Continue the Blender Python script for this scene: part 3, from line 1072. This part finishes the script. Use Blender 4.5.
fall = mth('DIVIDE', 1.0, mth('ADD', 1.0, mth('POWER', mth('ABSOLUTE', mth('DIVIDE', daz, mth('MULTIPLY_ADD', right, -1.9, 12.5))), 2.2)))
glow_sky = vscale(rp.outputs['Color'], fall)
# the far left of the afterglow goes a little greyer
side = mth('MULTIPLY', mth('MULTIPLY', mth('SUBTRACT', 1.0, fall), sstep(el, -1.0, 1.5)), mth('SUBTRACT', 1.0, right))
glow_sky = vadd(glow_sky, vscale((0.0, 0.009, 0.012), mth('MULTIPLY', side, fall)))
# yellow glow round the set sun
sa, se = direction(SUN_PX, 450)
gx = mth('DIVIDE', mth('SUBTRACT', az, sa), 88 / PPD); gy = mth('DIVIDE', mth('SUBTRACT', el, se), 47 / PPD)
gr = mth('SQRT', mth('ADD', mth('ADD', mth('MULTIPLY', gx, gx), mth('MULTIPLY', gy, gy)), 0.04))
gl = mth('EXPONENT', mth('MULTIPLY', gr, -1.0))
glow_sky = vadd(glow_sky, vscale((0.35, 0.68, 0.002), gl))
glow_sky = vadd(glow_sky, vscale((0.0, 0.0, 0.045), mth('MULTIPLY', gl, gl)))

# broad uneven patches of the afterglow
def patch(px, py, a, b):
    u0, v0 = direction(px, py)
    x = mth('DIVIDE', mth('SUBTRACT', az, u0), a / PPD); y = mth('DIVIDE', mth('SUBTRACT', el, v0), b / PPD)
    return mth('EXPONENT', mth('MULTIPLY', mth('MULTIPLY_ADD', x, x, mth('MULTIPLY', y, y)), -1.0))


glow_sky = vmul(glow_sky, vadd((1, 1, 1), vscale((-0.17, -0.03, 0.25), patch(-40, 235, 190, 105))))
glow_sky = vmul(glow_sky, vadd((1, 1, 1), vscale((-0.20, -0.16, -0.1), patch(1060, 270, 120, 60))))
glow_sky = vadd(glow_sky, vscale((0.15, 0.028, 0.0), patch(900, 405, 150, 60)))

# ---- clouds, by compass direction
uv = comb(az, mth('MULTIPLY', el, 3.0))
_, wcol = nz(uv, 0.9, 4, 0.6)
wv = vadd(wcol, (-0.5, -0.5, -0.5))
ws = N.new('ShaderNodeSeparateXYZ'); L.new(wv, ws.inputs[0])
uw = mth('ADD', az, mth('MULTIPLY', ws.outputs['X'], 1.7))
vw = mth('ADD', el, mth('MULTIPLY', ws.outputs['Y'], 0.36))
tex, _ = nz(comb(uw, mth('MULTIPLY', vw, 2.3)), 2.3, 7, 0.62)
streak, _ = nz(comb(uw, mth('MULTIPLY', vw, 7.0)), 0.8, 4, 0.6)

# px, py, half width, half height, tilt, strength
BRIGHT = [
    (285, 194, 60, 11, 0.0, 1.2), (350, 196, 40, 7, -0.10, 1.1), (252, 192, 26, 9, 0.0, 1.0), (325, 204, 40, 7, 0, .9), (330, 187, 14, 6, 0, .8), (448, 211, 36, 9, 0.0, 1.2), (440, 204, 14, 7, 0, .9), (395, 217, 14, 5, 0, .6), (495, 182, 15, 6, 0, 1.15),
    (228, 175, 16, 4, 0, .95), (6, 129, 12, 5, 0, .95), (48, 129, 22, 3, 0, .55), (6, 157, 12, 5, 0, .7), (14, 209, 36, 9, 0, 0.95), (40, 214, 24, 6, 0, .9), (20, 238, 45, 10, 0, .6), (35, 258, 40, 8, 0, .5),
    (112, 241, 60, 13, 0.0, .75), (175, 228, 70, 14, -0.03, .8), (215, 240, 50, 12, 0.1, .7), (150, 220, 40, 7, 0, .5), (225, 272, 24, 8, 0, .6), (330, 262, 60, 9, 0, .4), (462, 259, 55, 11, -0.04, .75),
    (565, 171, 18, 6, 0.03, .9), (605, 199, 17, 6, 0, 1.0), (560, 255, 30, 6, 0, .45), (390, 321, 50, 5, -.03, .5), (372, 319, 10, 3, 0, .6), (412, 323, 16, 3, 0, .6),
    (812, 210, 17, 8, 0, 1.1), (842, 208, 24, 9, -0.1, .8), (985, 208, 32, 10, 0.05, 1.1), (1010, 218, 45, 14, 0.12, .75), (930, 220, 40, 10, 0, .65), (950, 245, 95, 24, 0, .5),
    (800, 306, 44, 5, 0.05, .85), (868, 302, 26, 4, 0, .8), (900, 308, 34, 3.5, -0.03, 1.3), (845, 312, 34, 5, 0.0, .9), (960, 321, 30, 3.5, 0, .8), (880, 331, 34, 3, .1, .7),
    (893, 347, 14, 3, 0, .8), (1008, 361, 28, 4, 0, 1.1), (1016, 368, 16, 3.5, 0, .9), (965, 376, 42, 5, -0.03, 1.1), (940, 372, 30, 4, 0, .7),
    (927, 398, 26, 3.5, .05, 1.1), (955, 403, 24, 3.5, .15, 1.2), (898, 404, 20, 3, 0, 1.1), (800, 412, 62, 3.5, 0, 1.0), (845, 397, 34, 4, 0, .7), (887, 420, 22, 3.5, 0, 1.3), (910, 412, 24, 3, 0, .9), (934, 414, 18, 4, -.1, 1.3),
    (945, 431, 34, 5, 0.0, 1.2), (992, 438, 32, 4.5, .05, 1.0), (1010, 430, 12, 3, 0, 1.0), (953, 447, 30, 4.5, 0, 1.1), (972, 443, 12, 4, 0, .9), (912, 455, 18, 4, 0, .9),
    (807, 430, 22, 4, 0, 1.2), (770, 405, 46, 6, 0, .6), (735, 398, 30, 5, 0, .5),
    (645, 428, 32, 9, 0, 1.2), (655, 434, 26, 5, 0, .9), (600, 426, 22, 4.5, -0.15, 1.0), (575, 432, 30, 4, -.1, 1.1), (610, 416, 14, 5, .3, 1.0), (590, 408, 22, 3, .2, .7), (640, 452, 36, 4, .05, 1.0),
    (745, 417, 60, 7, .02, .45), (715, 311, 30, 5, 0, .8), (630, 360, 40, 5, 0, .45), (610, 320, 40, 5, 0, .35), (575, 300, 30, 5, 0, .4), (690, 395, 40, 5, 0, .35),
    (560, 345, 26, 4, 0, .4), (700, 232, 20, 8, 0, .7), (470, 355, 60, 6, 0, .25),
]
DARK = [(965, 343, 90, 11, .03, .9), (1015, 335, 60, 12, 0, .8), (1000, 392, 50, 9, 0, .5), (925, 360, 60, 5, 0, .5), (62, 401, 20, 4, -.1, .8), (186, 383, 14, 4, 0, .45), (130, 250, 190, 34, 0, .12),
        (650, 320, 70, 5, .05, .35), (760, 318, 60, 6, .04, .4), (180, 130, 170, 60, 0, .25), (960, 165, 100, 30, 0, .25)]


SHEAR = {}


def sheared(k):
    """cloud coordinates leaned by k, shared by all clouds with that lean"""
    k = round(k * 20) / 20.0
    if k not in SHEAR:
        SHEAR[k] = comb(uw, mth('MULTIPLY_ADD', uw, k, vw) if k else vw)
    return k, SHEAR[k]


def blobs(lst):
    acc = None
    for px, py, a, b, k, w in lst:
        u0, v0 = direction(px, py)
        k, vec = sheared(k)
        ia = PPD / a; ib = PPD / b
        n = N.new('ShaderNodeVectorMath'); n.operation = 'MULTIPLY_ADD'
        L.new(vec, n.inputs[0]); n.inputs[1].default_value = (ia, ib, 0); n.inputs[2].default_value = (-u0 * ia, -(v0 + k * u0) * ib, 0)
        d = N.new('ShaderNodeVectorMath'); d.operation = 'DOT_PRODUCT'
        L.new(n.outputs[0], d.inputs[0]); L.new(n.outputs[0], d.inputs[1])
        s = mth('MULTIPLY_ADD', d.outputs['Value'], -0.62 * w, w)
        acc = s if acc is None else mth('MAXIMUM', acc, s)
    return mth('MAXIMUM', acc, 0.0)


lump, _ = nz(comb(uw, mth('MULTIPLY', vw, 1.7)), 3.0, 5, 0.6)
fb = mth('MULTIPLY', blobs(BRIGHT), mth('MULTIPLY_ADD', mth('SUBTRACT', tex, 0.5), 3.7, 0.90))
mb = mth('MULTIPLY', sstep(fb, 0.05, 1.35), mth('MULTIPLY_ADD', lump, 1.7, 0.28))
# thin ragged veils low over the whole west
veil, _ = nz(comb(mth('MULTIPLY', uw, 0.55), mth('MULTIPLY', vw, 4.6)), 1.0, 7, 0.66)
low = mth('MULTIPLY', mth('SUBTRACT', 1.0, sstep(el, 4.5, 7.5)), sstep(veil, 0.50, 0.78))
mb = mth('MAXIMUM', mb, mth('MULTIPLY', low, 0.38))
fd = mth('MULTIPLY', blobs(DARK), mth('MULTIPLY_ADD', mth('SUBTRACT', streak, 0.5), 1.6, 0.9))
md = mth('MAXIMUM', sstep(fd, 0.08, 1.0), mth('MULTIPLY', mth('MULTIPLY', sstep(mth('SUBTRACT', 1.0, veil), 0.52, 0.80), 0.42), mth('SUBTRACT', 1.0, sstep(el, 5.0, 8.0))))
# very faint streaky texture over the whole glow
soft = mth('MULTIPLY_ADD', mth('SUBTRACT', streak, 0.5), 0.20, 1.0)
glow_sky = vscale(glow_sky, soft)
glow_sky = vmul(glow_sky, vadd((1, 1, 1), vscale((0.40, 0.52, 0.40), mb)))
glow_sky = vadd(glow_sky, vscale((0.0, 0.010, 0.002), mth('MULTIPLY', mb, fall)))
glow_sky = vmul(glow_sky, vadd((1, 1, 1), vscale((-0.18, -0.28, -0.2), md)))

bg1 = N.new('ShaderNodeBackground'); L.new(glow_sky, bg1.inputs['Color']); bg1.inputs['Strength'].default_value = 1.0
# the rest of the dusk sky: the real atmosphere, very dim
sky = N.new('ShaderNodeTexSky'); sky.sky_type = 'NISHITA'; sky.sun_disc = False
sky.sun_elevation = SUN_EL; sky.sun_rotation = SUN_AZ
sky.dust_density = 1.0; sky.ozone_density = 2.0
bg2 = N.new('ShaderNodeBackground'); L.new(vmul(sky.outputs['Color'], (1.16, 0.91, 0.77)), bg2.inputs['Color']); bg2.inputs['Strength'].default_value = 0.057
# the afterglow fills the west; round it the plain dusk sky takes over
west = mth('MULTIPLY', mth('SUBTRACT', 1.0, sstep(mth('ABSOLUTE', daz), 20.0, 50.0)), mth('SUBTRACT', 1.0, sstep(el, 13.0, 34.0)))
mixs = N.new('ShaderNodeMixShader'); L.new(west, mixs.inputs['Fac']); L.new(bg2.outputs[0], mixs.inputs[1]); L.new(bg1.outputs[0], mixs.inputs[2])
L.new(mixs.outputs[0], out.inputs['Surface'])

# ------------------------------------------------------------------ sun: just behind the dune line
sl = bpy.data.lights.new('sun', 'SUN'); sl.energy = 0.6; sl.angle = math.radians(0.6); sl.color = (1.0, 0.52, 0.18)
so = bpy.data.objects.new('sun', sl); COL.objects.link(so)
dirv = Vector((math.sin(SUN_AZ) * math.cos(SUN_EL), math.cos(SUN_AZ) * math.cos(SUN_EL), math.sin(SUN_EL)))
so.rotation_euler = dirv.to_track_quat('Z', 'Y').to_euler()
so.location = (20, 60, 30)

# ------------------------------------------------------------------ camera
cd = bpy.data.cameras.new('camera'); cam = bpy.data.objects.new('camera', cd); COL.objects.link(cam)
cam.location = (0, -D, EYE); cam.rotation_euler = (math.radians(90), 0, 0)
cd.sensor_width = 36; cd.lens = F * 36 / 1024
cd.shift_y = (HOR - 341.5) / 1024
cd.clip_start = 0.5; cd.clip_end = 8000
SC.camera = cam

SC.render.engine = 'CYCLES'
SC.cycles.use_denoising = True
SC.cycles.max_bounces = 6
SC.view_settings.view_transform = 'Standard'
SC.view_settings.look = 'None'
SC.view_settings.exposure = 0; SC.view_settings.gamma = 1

+++++

What is being asked: Write out a verbatim copy of the data, beginning with its first line and ending with the line that contains "mth('MULTIPLY', y, y)), -1.0))".

Correct answer:
Continue the Blender Python script for this scene: part 3, from line 1072. This part finishes the script. Use Blender 4.5.
fall = mth('DIVIDE', 1.0, mth('ADD', 1.0, mth('POWER', mth('ABSOLUTE', mth('DIVIDE', daz, mth('MULTIPLY_ADD', right, -1.9, 12.5))), 2.2)))
glow_sky = vscale(rp.outputs['Color'], fall)
# the far left of the afterglow goes a little greyer
side = mth('MULTIPLY', mth('MULTIPLY', mth('SUBTRACT', 1.0, fall), sstep(el, -1.0, 1.5)), mth('SUBTRACT', 1.0, right))
glow_sky = vadd(glow_sky, vscale((0.0, 0.009, 0.012), mth('MULTIPLY', side, fall)))
# yellow glow round the set sun
sa, se = direction(SUN_PX, 450)
gx = mth('DIVIDE', mth('SUBTRACT', az, sa), 88 / PPD); gy = mth('DIVIDE', mth('SUBTRACT', el, se), 47 / PPD)
gr = mth('SQRT', mth('ADD', mth('ADD', mth('MULTIPLY', gx, gx), mth('MULTIPLY', gy, gy)), 0.04))
gl = mth('EXPONENT', mth('MULTIPLY', gr, -1.0))
glow_sky = vadd(glow_sky, vscale((0.35, 0.68, 0.002), gl))
glow_sky = vadd(glow_sky, vscale((0.0, 0.0, 0.045), mth('MULTIPLY', gl, gl)))

# broad uneven patches of the afterglow
def patch(px, py, a, b):
    u0, v0 = direction(px, py)
    x = mth('DIVIDE', mth('SUBTRACT', az, u0), a / PPD); y = mth('DIVIDE', mth('SUBTRACT', el, v0), b / PPD)
    return mth('EXPONENT', mth('MULTIPLY', mth('MULTIPLY_ADD', x, x, mth('MULTIPLY', y, y)), -1.0))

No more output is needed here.